One of Pillage Idiot's major contributions to the arts is my think piece "This art really sucks (eggs)!" In it I discuss a puzzling phenomenon: that one can say that certain works by the masters really suck (in music or literature, say) but for some reason one doesn't say that paintings by the great visual artists suck.

I thought about this puzzle again tonight. I was driving home from the Metro with the radio on, and they were playing Haydn's Symphony no. 94 ("Surprise"). The nickname "Surprise" apparently stems from an incident in which Haydn's wife unexpectedly returned home one afternoon while Haydn was in the middle of banging some fortissimo chords in the dominant.

You may be familiar with at least the theme of the slow movement of the symphony, which is so well known that even your kid sister, who thinks the Beach Boys are classical music, would recognize it. It goes like this: Ba ba ba ba ba ba baaa, ba ba ba ba ba ba baaa, ba ba ba ba ba ba baaa, ba ba ba ba baaa baaa.
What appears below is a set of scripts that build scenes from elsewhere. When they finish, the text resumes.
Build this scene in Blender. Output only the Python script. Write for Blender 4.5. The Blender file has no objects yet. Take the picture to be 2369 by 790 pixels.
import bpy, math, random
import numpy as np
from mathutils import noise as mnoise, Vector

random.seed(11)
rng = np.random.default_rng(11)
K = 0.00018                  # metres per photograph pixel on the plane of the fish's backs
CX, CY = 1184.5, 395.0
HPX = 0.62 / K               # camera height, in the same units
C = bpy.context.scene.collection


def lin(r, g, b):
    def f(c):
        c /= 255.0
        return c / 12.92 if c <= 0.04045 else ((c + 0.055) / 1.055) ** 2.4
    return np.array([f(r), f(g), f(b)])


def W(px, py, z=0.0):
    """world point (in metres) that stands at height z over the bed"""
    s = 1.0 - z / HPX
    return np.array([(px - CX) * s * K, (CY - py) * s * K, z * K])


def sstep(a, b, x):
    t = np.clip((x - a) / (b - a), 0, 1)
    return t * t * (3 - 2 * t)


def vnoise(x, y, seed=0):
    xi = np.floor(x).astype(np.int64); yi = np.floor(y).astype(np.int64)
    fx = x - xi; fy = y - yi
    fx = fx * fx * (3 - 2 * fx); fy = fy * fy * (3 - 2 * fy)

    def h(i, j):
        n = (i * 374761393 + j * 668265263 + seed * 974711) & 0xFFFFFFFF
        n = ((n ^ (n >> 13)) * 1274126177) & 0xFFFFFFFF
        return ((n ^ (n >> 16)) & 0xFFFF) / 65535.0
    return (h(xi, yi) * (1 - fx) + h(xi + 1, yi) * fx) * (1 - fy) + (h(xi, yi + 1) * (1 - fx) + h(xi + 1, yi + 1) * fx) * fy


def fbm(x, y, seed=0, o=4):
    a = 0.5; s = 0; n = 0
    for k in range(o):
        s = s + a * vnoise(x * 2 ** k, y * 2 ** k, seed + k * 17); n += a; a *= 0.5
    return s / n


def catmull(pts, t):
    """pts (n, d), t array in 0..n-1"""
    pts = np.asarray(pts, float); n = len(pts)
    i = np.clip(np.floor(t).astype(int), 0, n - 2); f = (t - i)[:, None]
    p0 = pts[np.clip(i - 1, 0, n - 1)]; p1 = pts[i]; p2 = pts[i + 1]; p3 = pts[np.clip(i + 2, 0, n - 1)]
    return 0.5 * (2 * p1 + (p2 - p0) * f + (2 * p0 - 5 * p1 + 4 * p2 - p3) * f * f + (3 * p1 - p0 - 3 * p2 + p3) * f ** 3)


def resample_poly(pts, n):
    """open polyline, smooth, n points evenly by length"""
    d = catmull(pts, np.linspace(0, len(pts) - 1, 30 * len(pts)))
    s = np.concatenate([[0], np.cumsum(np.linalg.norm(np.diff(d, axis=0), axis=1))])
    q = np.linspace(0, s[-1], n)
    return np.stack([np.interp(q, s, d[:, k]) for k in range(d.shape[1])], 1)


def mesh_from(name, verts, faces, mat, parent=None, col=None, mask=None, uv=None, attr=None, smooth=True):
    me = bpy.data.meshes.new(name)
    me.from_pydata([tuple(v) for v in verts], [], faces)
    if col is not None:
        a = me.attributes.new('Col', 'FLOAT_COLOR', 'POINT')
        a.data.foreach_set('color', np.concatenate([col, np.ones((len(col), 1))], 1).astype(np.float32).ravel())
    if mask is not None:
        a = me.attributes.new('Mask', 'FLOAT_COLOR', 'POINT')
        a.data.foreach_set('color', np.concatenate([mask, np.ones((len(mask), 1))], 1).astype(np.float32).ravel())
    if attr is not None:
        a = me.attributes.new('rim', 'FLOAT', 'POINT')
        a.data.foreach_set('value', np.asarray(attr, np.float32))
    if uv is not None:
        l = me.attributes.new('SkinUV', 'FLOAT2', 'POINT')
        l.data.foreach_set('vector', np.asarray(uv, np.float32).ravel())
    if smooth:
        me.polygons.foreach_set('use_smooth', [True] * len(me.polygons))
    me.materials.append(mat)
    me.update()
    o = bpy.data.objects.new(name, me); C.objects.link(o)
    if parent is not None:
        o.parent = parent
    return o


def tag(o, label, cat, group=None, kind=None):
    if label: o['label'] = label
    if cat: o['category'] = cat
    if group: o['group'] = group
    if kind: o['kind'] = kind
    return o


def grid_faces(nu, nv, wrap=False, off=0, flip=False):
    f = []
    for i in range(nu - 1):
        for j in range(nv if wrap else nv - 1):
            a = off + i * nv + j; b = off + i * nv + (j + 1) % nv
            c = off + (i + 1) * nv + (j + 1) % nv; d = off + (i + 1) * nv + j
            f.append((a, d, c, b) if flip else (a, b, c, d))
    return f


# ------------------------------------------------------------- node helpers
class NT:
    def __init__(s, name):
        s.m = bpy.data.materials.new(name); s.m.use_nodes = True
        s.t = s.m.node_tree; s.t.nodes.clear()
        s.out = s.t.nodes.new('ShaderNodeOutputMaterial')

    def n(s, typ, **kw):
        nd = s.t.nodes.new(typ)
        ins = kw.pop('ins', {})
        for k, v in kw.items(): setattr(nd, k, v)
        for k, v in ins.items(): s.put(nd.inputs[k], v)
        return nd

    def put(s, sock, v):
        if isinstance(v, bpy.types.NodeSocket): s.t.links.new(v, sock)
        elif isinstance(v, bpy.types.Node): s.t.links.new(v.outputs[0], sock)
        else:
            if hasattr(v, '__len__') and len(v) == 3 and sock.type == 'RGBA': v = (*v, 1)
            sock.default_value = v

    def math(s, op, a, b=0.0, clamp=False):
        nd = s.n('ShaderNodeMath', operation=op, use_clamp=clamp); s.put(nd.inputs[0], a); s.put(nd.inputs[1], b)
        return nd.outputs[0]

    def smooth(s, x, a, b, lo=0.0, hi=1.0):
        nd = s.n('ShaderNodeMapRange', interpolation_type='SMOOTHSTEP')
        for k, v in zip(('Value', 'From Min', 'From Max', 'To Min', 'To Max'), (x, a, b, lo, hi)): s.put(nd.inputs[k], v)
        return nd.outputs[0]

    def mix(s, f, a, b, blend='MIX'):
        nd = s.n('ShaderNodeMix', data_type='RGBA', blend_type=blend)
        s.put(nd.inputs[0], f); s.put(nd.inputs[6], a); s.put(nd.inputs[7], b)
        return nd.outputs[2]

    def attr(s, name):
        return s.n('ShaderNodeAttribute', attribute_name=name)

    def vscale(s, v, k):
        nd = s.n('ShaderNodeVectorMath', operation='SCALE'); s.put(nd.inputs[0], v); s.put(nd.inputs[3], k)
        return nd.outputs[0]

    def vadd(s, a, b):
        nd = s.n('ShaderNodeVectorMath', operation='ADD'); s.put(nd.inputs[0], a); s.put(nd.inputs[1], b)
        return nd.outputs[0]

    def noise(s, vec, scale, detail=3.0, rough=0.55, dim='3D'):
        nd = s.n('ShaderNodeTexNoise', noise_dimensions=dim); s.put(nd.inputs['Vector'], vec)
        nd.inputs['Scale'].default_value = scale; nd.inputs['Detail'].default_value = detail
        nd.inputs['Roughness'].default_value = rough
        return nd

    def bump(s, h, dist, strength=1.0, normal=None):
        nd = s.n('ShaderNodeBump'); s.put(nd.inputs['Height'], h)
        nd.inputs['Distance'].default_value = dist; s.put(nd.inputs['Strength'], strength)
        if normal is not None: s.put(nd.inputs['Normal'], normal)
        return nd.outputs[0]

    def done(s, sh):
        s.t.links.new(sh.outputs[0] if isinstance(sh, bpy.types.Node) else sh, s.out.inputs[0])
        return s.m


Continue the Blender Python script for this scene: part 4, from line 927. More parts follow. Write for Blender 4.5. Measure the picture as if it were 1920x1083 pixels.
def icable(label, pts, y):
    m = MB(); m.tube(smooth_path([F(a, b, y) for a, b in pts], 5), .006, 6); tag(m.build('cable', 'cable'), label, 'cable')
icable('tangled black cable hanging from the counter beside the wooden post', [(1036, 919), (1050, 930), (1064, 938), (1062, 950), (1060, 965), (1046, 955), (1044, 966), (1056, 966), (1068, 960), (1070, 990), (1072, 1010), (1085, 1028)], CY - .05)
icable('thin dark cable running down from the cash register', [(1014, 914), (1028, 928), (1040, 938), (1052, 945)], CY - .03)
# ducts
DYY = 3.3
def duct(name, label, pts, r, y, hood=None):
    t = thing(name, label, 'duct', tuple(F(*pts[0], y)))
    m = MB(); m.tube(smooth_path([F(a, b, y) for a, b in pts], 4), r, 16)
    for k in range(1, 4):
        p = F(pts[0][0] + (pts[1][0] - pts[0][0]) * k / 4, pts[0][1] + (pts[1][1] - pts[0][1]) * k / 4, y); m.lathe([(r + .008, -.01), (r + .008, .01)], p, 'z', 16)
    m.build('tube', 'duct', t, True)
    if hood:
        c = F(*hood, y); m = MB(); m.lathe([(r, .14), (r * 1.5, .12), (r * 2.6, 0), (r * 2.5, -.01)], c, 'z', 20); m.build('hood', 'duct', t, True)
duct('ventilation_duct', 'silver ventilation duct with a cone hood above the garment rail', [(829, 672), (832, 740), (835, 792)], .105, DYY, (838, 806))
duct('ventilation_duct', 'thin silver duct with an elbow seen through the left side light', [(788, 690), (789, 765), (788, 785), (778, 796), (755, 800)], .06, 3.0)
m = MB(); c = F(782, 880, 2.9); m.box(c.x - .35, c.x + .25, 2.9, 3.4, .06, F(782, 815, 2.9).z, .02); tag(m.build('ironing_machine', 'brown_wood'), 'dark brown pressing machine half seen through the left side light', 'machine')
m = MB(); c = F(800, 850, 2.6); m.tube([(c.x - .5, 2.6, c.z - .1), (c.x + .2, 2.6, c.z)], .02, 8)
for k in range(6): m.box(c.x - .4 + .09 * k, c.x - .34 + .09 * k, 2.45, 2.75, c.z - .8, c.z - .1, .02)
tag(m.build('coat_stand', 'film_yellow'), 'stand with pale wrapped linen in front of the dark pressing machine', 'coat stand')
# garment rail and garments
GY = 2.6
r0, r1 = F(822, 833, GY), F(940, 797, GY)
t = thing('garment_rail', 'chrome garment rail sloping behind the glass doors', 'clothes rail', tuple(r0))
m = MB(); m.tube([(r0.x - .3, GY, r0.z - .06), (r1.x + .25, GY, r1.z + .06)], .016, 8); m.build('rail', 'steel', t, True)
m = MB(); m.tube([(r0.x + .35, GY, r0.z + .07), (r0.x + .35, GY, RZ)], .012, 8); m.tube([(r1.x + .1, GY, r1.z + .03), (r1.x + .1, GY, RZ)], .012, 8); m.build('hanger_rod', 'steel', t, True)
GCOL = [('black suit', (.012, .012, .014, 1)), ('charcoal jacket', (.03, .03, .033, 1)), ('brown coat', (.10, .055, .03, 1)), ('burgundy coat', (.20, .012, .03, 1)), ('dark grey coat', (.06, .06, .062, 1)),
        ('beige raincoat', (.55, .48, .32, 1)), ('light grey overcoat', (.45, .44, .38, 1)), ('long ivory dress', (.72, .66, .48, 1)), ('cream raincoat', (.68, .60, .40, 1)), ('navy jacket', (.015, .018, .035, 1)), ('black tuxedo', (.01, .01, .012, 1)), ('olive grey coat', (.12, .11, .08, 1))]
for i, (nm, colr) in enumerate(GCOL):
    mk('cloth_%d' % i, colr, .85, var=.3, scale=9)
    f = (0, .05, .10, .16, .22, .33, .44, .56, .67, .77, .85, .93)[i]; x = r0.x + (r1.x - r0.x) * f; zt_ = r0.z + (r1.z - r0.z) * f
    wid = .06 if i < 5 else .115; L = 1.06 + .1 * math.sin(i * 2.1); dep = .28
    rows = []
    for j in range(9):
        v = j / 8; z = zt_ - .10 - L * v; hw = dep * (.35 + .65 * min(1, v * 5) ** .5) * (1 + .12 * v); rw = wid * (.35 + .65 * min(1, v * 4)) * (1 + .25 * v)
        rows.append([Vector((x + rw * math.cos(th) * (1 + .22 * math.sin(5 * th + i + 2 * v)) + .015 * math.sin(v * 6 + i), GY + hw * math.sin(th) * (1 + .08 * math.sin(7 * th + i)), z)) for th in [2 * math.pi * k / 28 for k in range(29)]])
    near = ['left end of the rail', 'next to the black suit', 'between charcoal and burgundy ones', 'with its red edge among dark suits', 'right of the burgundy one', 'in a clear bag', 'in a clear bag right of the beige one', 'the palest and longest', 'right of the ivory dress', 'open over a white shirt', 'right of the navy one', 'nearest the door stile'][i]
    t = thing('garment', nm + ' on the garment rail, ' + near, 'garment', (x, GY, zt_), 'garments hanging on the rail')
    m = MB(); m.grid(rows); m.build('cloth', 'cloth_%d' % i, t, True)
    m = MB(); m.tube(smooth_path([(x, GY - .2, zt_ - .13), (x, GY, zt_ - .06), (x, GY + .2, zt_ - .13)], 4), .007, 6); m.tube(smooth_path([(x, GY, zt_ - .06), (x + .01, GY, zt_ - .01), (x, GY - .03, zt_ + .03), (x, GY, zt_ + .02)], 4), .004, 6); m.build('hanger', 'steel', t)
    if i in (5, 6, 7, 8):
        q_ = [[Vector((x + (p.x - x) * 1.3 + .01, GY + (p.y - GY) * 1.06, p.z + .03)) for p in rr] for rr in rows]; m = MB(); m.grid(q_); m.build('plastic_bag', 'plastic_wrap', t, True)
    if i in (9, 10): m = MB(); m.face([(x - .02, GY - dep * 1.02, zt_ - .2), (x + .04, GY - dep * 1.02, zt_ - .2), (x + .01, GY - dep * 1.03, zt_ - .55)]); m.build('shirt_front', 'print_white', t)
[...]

So, anyway, I was listening to this symphony and thinking the same thing I think whenever I hear Haydn, namely, that he's an excellent technician -- he knows how to put chords and phrases together well -- but that his music simply isn't very interesting. I made this observation to Mrs. Attila, who's a Mozart partisan, and she enthusiastically agreed with me. She thinks that his themes hold together, but that they're not "transcendent," like Mozart's. I'm a Beethoven partisan, myself, and while the Great Man studied with Haydn, he was doing cartwheels around his teacher from the very beginning.

To get back to my point about Haydn: There's a variation in the slow movement of the Surprise Symphony in which Haydn makes an interesting and unexpected chord progression, but he doesn't go anywhere with it, and three or four measures later, he's back hammering home the tonic again. (For the benefit of my less sophisticated readers, the "tonic" is the principal chord in a particular key, the so-called "one" chord. It has little, if anything, to do with alcoholic beverages.)

I'm not trying to say that Haydn's music sucks eggs, although some of it comes pretty close. And besides, he wrote so much of it that one can't possibly make generalizations.

What I'd like to ask from my classically inclined readers is this: Are there any really great works of Haydn that distinctly do not suck eggs? I'm willing to listen. Just don't tell me the Surprise Symphony.